Sunday, July 26, 2009

Why Can't I Have my Cake and Eat it Too?

We would all like to have a magical cake, one we can eat whenever we want but is never used up. A lovely dream, but most of us recognize that such a thing is impossible in any practical reality.

Not so the WBC4SL and the CCLU, who are trying both to have and to eat their cake.

How are the WBC4SL and the CCLU eating their cake? They're eating their cake by the simple fact of living within the modern world. They live in the United States in the 21st century, a pluralistic society with unprecedented levels of diversity. They have jobs, go to the market, watch television, and otherwise engage with a wide variety of people, many quite unlike the members of the WBC4SL and CCLU, all day and every day.

Within our society there are smaller groups that choose some degree of isolation.
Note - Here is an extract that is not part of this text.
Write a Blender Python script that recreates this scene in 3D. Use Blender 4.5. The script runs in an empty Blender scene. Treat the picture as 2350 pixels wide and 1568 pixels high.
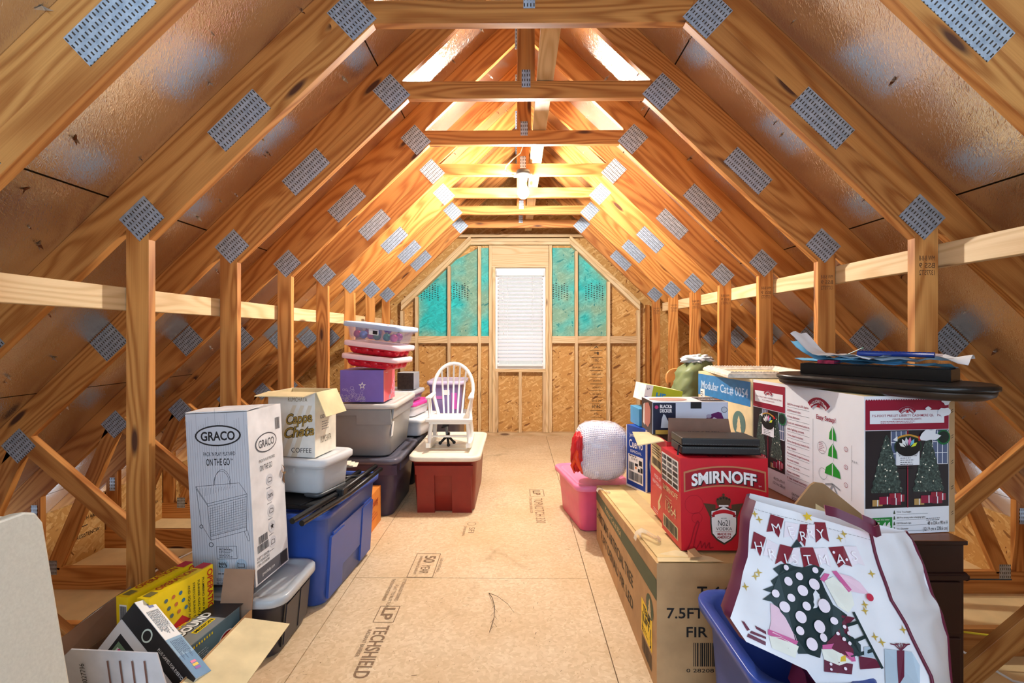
import bpy, bmesh, math, random
from mathutils import Vector, Matrix, noise
SC = bpy.context.scene
COL = SC.collection
rnd = random.Random(7)
V = Vector

# ---------------------------------------------------------------- camera, world, light, exposure
cam = bpy.data.cameras.new('camera')
cam.sensor_width = 36.0
cam.lens = 1130 / 2350 * 36
cam.shift_y = -16 / 2350
cam.clip_start = 0.05
camo = bpy.data.objects.new('camera', cam)
COL.objects.link(camo)
camo.location = (0, 0, 1.275)
camo.rotation_euler = (math.radians(90), 0, math.radians(0.5))
SC.camera = camo
world = bpy.data.worlds.new('sky')
SC.world = world
world.use_nodes = True
wn = world.node_tree.nodes
bg = wn['Background']
bg.inputs[0].default_value = (0.62, 0.80, 1.0, 1)
bg.inputs[1].default_value = 2.3
def lamp(name, kind, loc, rot, energy, color, **kw):
    d = bpy.data.lights.new(name, kind)
    d.energy = energy
    d.color = color
    for k, v in kw.items(): setattr(d, k, v)
    o = bpy.data.objects.new(name, d)
    COL.objects.link(o)
    o.location = loc
    o.rotation_euler = [math.radians(a) for a in rot]
    return o
BULB = (0.052, 3.695, 2.365)
DAY = lamp('window_daylight', 'AREA', (0.05, -1.72, 1.55), (90, 0, 0), 34, (0.52, 0.74, 1.0), shape='RECTANGLE', size=2.2, size_y=1.9)
SC.cycles.max_bounces = 6
SC.cycles.transparent_max_bounces = 6
SC.view_settings.view_transform = 'Standard'
SC.view_settings.look = 'None'
SC.view_settings.gamma = 1
SC.view_settings.use_curve_mapping = False
SC.view_settings.exposure = 0.45

# ---------------------------------------------------------------- materials
MATS = {}
def srgb(r, g, b):
    f = lambda c: (c / 255 / 12.92) if c / 255 <= 0.04045 else ((c / 255 + 0.055) / 1.055) ** 2.4
    return (f(r), f(g), f(b), 1)
class N:
    def __init__(s, m):
        s.t = m.node_tree
        s.b = s.t.nodes['Principled BSDF']
    def n(s, t, **kw):
        x = s.t.nodes.new(t)
        for k, v in kw.items():
            if k.startswith('i_'):
                kk = k[2:]
                x.inputs[int(kk) if kk.isdigit() else kk].default_value = v
            else: setattr(x, k, v)
        return x
    def l(s, a, b): s.t.links.new(a, b)
    def math(s, op, a, b=None):
        x = s.n('ShaderNodeMath', operation=op)
        for i, q in enumerate((a, b)):
            if q is None: continue
            if isinstance(q, (int, float)): x.inputs[i].default_value = q
            else: s.l(q, x.inputs[i])
        return x.outputs[0]
    def ramp(s, fac, stops):
        x = s.n('ShaderNodeValToRGB')
        e = x.color_ramp.elements
        while len(e) < len(stops): e.new(0.5)
        for q, (p, c) in zip(e, stops):
            q.position = p
            q.color = c if len(c) == 4 else (*c, 1)
        s.l(fac, x.inputs[0])
        return x.outputs[0]
    def mix(s, fac, a, b, mode='MIX'):
        x = s.n('ShaderNodeMix', data_type='RGBA', blend_type=mode)
        for i, q in ((0, fac), (6, a), (7, b)):
            if isinstance(q, (int, float, tuple)): x.inputs[i].default_value = q
            else: s.l(q, x.inputs[i])
        return x.outputs[2]
    def bump(s, h, strength=0.3, dist=0.01):
        x = s.n('ShaderNodeBump')
        x.inputs['Strength'].default_value = strength
        x.inputs['Distance'].default_value = dist
        s.l(h, x.inputs['Height'])
        s.l(x.outputs[0], s.b.inputs['Normal'])
def newmat(name):
    m = bpy.data.materials.new(name)
    m.use_nodes = True
    return m, N(m)
def M(r, g, b, rough=0.55, metal=0.0, spec=0.4, var=0.05, bump=0.0, scale=14, trans=0.0, alpha=1.0, sub=0):
    key = (r, g, b, rough, metal, spec, var, bump, scale, trans, alpha)
    if key in MATS: return MATS[key]
    m, q = newmat('mat_%d_%d_%d' % (r, g, b))
    c = srgb(r, g, b)
    if var:
        tc = q.n('ShaderNodeTexCoord')
        nz = q.n('ShaderNodeTexNoise', i_Scale=scale, i_Detail=4.0)
        q.l(tc.outputs['Object'], nz.inputs['Vector'])
        lo = tuple(x * (1 - 2 * var) for x in c[:3]) + (1,)
        hi = tuple(min(1, x * (1 + 2 * var)) for x in c[:3]) + (1,)
        col = q.ramp(nz.outputs[0], [(0.3, lo), (0.7, hi)])
        q.l(col, q.b.inputs['Base Color'])
        if bump: q.bump(nz.outputs[0], bump, 0.004)
    else: q.b.inputs['Base Color'].default_value = c
    q.b.inputs['Roughness'].default_value = rough
    q.b.inputs['Metallic'].default_value = metal
    q.b.inputs['Specular IOR Level'].default_value = spec
    if trans:
        q.b.inputs['Transmission Weight'].default_value = trans
        q.b.inputs['IOR'].default_value = 1.15
    if alpha < 1: q.b.inputs['Alpha'].default_value = alpha
    MATS[key] = m
    return m
INK = lambda: M(28, 26, 28, 0.6, var=0)
WHITE = lambda: M(238, 238, 236, 0.5, var=0)

def wood(name, lo, hi, knot=1.0, dark=0.35):
    m, q = newmat(name)
    at = q.n('ShaderNodeAttribute', attribute_name='gc')
    oi = q.n('ShaderNodeObjectInfo')
    off = q.n('ShaderNodeVectorMath', operation='ADD')
    sc = q.n('ShaderNodeVectorMath', operation='SCALE')
    cmb = q.n('ShaderNodeCombineXYZ')
    q.l(q.math('MULTIPLY', oi.outputs['Random'], 37.0), cmb.inputs[0])
    q.l(q.math('MULTIPLY', oi.outputs['Random'], 11.3), cmb.inputs[1])
    q.l(at.outputs['Vector'], off.inputs[0])
    q.l(cmb.outputs[0], off.inputs[1])
    def mp(v):
        x = q.n('ShaderNodeMapping')
        x.inputs['Scale'].default_value = v
        q.l(off.outputs[0], x.inputs['Vector'])
        return x.outputs[0]
    big = q.n('ShaderNodeTexNoise', i_Scale=1.0, i_Detail=2.0, i_Roughness=0.45)
    q.l(mp((0.42, 4.2, 4.2)), big.inputs['Vector'])
    vor = q.n('ShaderNodeTexVoronoi', i_Scale=1.0, i_Randomness=1.0)
    q.l(mp((1.7, 7.0, 7.0)), vor.inputs['Vector'])
    kd = vor.outputs['Distance']
    kswirl = q.math('MULTIPLY', q.math('POWER', q.math('SUBTRACT', 1.0, q.math('MINIMUM', q.math('MULTIPLY', kd, 2.2), 1.0)), 2.0), 9.0)
    ph = q.math('ADD', q.math('MULTIPLY', big.outputs[0], 120.0), kswirl)
    ring = q.math('POWER', q.math('ADD', q.math('MULTIPLY', q.math('SINE', ph), 0.5), 0.5), 1.6)
    fine = q.n('ShaderNodeTexNoise', i_Scale=1.0, i_Detail=3.0)
    q.l(mp((4.0, 260.0, 260.0)), fine.inputs['Vector'])
    f = q.math('ADD', q.math('MULTIPLY', ring, 0.5), q.math('MULTIPLY', fine.outputs[0], 0.5))
    col = q.ramp(f, [(0.12, hi), (0.85, lo)])
    # board to board tint
    tint = q.ramp(oi.outputs['Random'], [(0.0, (0.70, 0.60, 0.55, 1)), (0.35, (1.0, 0.92, 0.80, 1)), (0.7, (0.88, 0.80, 0.72, 1)), (1.0, (1.05, 1.05, 1.05, 1))])
    col = q.mix(0.75, col, tint, 'MULTIPLY')
    kmask = q.ramp(kd, [(0.075, (1, 1, 1, 1)), (0.13, (0, 0, 0, 1))])
    spot = q.n('ShaderNodeTexNoise', i_Scale=0.9)
    q.l(mp((1.3, 3.0, 3.0)), spot.inputs['Vector'])
    km = q.math('MULTIPLY', kmask, q.math('MULTIPLY', q.math('GREATER_THAN', spot.outputs[0], 0.41), knot))
    col = q.mix(km, col, (0.085, 0.028, 0.012, 1))
    # weather stain streaks
    st = q.n('ShaderNodeTexNoise', i_Scale=1.0, i_Detail=4.0)
    q.l(mp((1.1, 16.0, 16.0)), st.inputs['Vector'])
    sm = q.ramp(st.outputs[0], [(0.60, (0, 0, 0, 1)), (0.74, (dark, dark, dark, 1))])
    col = q.mix(sm, col, (0.16, 0.075, 0.03, 1))
    q.l(col, q.b.inputs['Base Color'])
    q.b.inputs['Roughness'].default_value = 0.55
    q.b.inputs['Specular IOR Level'].default_value = 0.3
    q.bump(f, 0.12, 0.003)
    return m
def osb(name, a, b, c, tintc=None):
    m, q = newmat(name)
    tc = q.n('ShaderNodeTexCoord')
    sx = q.n('ShaderNodeSeparateXYZ'); q.l(tc.outputs['Object'], sx.inputs[0])
    uv = q.n('ShaderNodeCombineXYZ'); q.l(q.math('ADD', sx.outputs[0], sx.outputs[1]), uv.inputs[0]); q.l(sx.outputs[2], uv.inputs[1])
    def layer(rot, scl, seed):
        mp = q.n('ShaderNodeMapping')
        mp.vector_type = 'TEXTURE'
        mp.inputs['Rotation'].default_value = rot
        mp.inputs['Scale'].default_value = [1 / q_ for q_ in scl]
        mp.inputs['Location'].default_value = (seed, seed * 1.7, seed * .3)
        q.l(uv.outputs[0], mp.inputs['Vector'])
        v = q.n('ShaderNodeTexVoronoi', i_Scale=1.0)
        q.l(mp.outputs[0], v.inputs['Vector'])
        return v.outputs['Color']
    c1 = layer((0, 0, 0.5), (14, 55, 1), 1.0)
    c2 = layer((0, 0, -0.75), (15, 64, 1), 4.0)
    c3 = layer((0, 0, 1.45), (17, 60, 1), 8.0)
    bw = lambda x: q.math('ADD', x, 0.0)
    s = []
    for cc in (c1, c2, c3):
        sp = q.n('ShaderNodeSeparateColor')
        q.l(cc, sp.inputs[0])
        s.append(sp.outputs)
    pick = q.math('GREATER_THAN', s[0][1], 0.45)
    pick2 = q.math('GREATER_THAN', s[1][1], 0.5)
    v = q.n('ShaderNodeMix', data_type='FLOAT')
    q.l(pick2, v.inputs[0]); q.l(s[2][0], v.inputs[2]); q.l(s[1][0], v.inputs[3])
    v2 = q.n('ShaderNodeMix', data_type='FLOAT')
    q.l(pick, v2.inputs[0]); q.l(v.outputs[0], v2.inputs[2]); q.l(s[0][0], v2.inputs[3])
    col = q.ramp(v2.outputs[0], [(0.0, a), (0.06, b), (0.55, b), (1.0, c)])
    if tintc:
        nz = q.n('ShaderNodeTexNoise', i_Scale=2.6, i_Detail=2.0)
        q.l(tc.outputs['Object'], nz.inputs['Vector'])
        f = q.ramp(nz.outputs[0], [(0.38, (0.30,) * 3), (0.62, (0.92,) * 3)])
        col = q.mix(f, col, q.mix(v2.outputs[0], tintc, tuple(min(1, x * 1.5) for x in tintc[:3]) + (1,)))
    q.l(col, q.b.inputs['Base Color'])
    q.b.inputs['Roughness'].default_value = 0.6
    q.b.inputs['Specular IOR Level'].default_value = 0.25
    q.bump(v2.outputs[0], 0.25, 0.004)
    return m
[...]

Convents and monasteries are extreme examples of places where people go when they choose not to live worldly lives, and instead to close themselves off with like-minded others. There are many other levels of isolation, though, like Amish communities, communes, cooperatives, and the like, where members interact mostly with their own kind, although they have some degree of contact with the outside world.

The WBC4SL and the CCLU aren't like those isolated communities. They interact every day with the complexity and diversity of American life. That's a choice.

But the WBC4SL and CCLU want to have their cake as well as eat it. They expect to interact with diverse America yet be unaffected by it. They want to go to the same office and same grocery store as every body else, maybe even to the same library, without every encountering the differences around them. They're like monks after the monastery has burned down, who are now dashing about the blaring city streets screaming at everyone, "don't lead me into temptation," "don't show me anything I don't approve of," and "Oh you worldly people are vile!"

They're trying to have their cake and eat it too by imposing labels and restrictions at the West Bend Library. They want to send their kids to the library, a public place, but at the same time guarantee that their kids won't find anything that contradicts WBC4SL values. Bad enough, but it's actually far worse than that. The WBC4SL wants to turn every librarian into a WBC4SL parent, deciding which patrons can access which materials using WBC4SL standards. They're trying to make public space an extension of their private universe.

It wouldn't be enough for them to enter a cloister. They'd rather take every body else with them by building a wall around the whole town of West Bend. Have they ever read Margaret Atwood's The Handmaid's Tale, and did they like it?

Most of us realize we have to live in a society that includes people with values different from our own. But then again, most of us realize we can't have our cake and eat it too.